O outro sempre tem um olhar complicado. Em geral tido como ofensivo, irracional, reacionário e, é claro, ignorante. Se é um próximo tabus cercam o seu olhar, pois um filho não pode ver a mãe ou a irmã nuas. E se um filho quiser corrigir a fala de um pai, ele deve iniciar seu reparo pedindo licença ou algo equivalente. Há uma dialética das alteridades. De fato, quando um filho faz um reparo ou discorda de um pai, ele fica surpreendentemente distante a ponto de não ser mais reconhecido como tal. Do mesmo modo e pela mesma lógica, uma divindade, um inimigo ou um estrangeiro – um outro prototípico – pode ficar próximo de nós quando discorda, abandona ou trai o seu grupo original. O traidor é um distante que virou próximo; o ingrato é um próximo que se distanciou.
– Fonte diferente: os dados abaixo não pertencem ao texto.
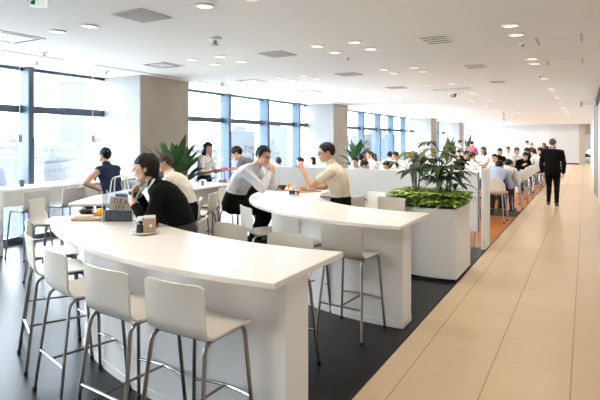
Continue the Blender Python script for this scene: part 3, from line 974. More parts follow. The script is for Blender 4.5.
class Prims:
    def __init__(s): s.mb = MB(); s.p = []
    def cone(s, a, b, r0, r1, lab):
        a, b = Vector(a), Vector(b)
        d = b - a
        L = d.length
        R = rot_to(d)
        prof = []
        for k in range(5):
            t = -PI / 2 + PI / 2 * k / 4
            prof.append((r0 * math.cos(t), r0 * math.sin(t)))
        for k in range(5):
            t = PI / 2 * k / 4
            prof.append((r1 * math.cos(t), L + r1 * math.sin(t)))
        s.mb.lathe(prof, 12, Matrix.Translation(a) @ R.to_4x4())
        s.p.append(('c', np.array(a), np.array(b), r0, r1, lab))
    def ell(s, c, r, lab, R=None):
        s.mb.ell(c, r, R, 16, 10)
        s.p.append(('e', np.array(Vector(c)), np.array(r), np.array(R) if R else np.eye(3), None, lab))
    def loft(s, rings, lab, labs=None):
        """rings: (centre, rx, ry, up axis dir, side axis)"""
        vs, fs = [], []
        n = 20
        for c, rx, ry, t in rings:
            t = Vector(t).normalized()
            sx = Vector((1, 0, 0))
            fy = t.cross(sx).normalized()
            for k in range(n):
                a = 2 * PI * k / n
                ca, sa = math.cos(a), math.sin(a)
                ca = math.copysign(abs(ca) ** 0.85, ca); sa = math.copysign(abs(sa) ** 0.85, sa)
                vs.append(Vector(c) + sx * rx * ca + fy * ry * sa)
        for i in range(len(rings) - 1):
            for k in range(n):
                l = (k + 1) % n
                fs.append((i * n + k, i * n + l, (i + 1) * n + l, (i + 1) * n + k))
        fs.append(list(range(n))[::-1])
        fs.append([(len(rings) - 1) * n + k for k in range(n)])
        s.mb.add(vs, fs)
        for i, (c, rx, ry, t) in enumerate(rings):
            R = np.eye(3)
            s.p.append(('e', np.array(Vector(c)), np.array((rx, ry, 0.10)), R, None, labs[i] if labs else lab))
    def label(s, P):
        best = np.full(len(P), 1e9)
        lab = np.zeros(len(P), dtype=int)
        names = []
        for q in s.p:
            if q[0] == 'c':
                a, b = q[1], q[2]
                d = b - a
                t = np.clip(((P - a) @ d) / max(1e-9, d @ d), 0, 1)
                D = np.linalg.norm(P - a - t[:, None] * d, axis=1) - (q[3] + (q[4] - q[3]) * t)
            else:
                X = ((P - q[1]) @ q[3]) / q[2]
                D = (np.linalg.norm(X, axis=1) - 1) * q[2].min()
            if q[5] not in names: names.append(q[5])
            i = names.index(q[5])
            m = D < best
            best[m] = D[m]
            lab[m] = i
        return [names[i] for i in lab]

def hand(pr, wrist, d, n, side, sc=1.0, curl=0.5, thick=1.0):
    """palm, four unequal fingers and a thumb; d along the forearm, n out of the palm"""
    d = Vector(d).normalized()
    n = Vector(n); n = (n - d * n.dot(d)).normalized()
    s = d.cross(n) * side          # towards the thumb side
    w = Vector(wrist)
    pr.cone(w - d * 0.02, w + d * 0.03, 0.024 * sc, 0.025 * sc, 'hand')
    for k, (off, L, pl) in enumerate([(0.031, 0.074, 0.083), (0.010, 0.083, 0.088), (-0.011, 0.077, 0.084), (-0.031, 0.060, 0.074)]):
        kn = w + d * pl * sc + s * off * sc
        pr.cone(w + d * 0.015 + s * off * 0.6 * sc, kn, 0.015 * sc, 0.0115 * sc, 'hand')
        a = kn
        dd = d + s * off * 2.0
        ang = curl * 0.75
        for fl, r0, r1 in [(0.48, 0.0095, 0.0088), (0.30, 0.0088, 0.008), (0.22, 0.008, 0.007)]:
            dd = (Matrix.Rotation(ang, 3, (d.cross(n)))) @ dd.normalized()
            b = a + dd.normalized() * L * fl * sc
            pr.cone(a, b, r0 * sc * thick, r1 * sc * thick, 'hand')
            a = b
            ang = curl * 0.8
    t0 = w + d * 0.022 * sc + s * 0.022 * sc
    t1 = t0 + (d * 0.6 + s * 0.75 + n * 0.35).normalized() * 0.042 * sc
    t2 = t1 + (d * 0.9 + s * 0.15 + n * 0.45).normalized() * 0.034 * sc
    t3 = t2 + (d * 0.95 - s * 0.1 + n * 0.4).normalized() * 0.026 * sc
    pr.cone(t0, t1, 0.0155 * sc, 0.0125 * sc, 'hand')
    pr.cone(t1, t2, 0.0115 * sc * thick, 0.0105 * sc * thick, 'hand')
    pr.cone(t2, t3, 0.0105 * sc * thick, 0.0085 * sc * thick, 'hand')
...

Num incesto, há esses movimentos perturbadores entre proximidade e distância, entre submissão aos pais ou figuras paternas cuja posição, como ensina Freud, é irremovível (eles têm laços de “sangue” conosco) e traçam limites; por contraste com a igualdade implicada nos contatos íntimos e pela revelação do corpo nu em pelo. A igualdade axiomática, fundadora da reciprocidade como moralidade nas sociedades chamadas de “selvagem”, tem muito a ver com a ausência de vestimentas (não com a nudez) que tanto nos choca e que simboliza pobreza extremada e uma paradoxal ausência de vergonha misturada com inocência – esses elementos que emolduram socialmente a nudez no nosso sistema. Do ponto de vista do olhar do filho, não há choque maior nem maior medida de independência ou ousadia do que ver o patriarca nu ou vê-lo namorando. Pior que isso seria a perturbadora distância criada quando se vê ou ouve o interditado: os pais tendo relações sexuais. Agora, vemos nossos pais como outros, de fora e de longe, tal como olhamos um estrangeiro.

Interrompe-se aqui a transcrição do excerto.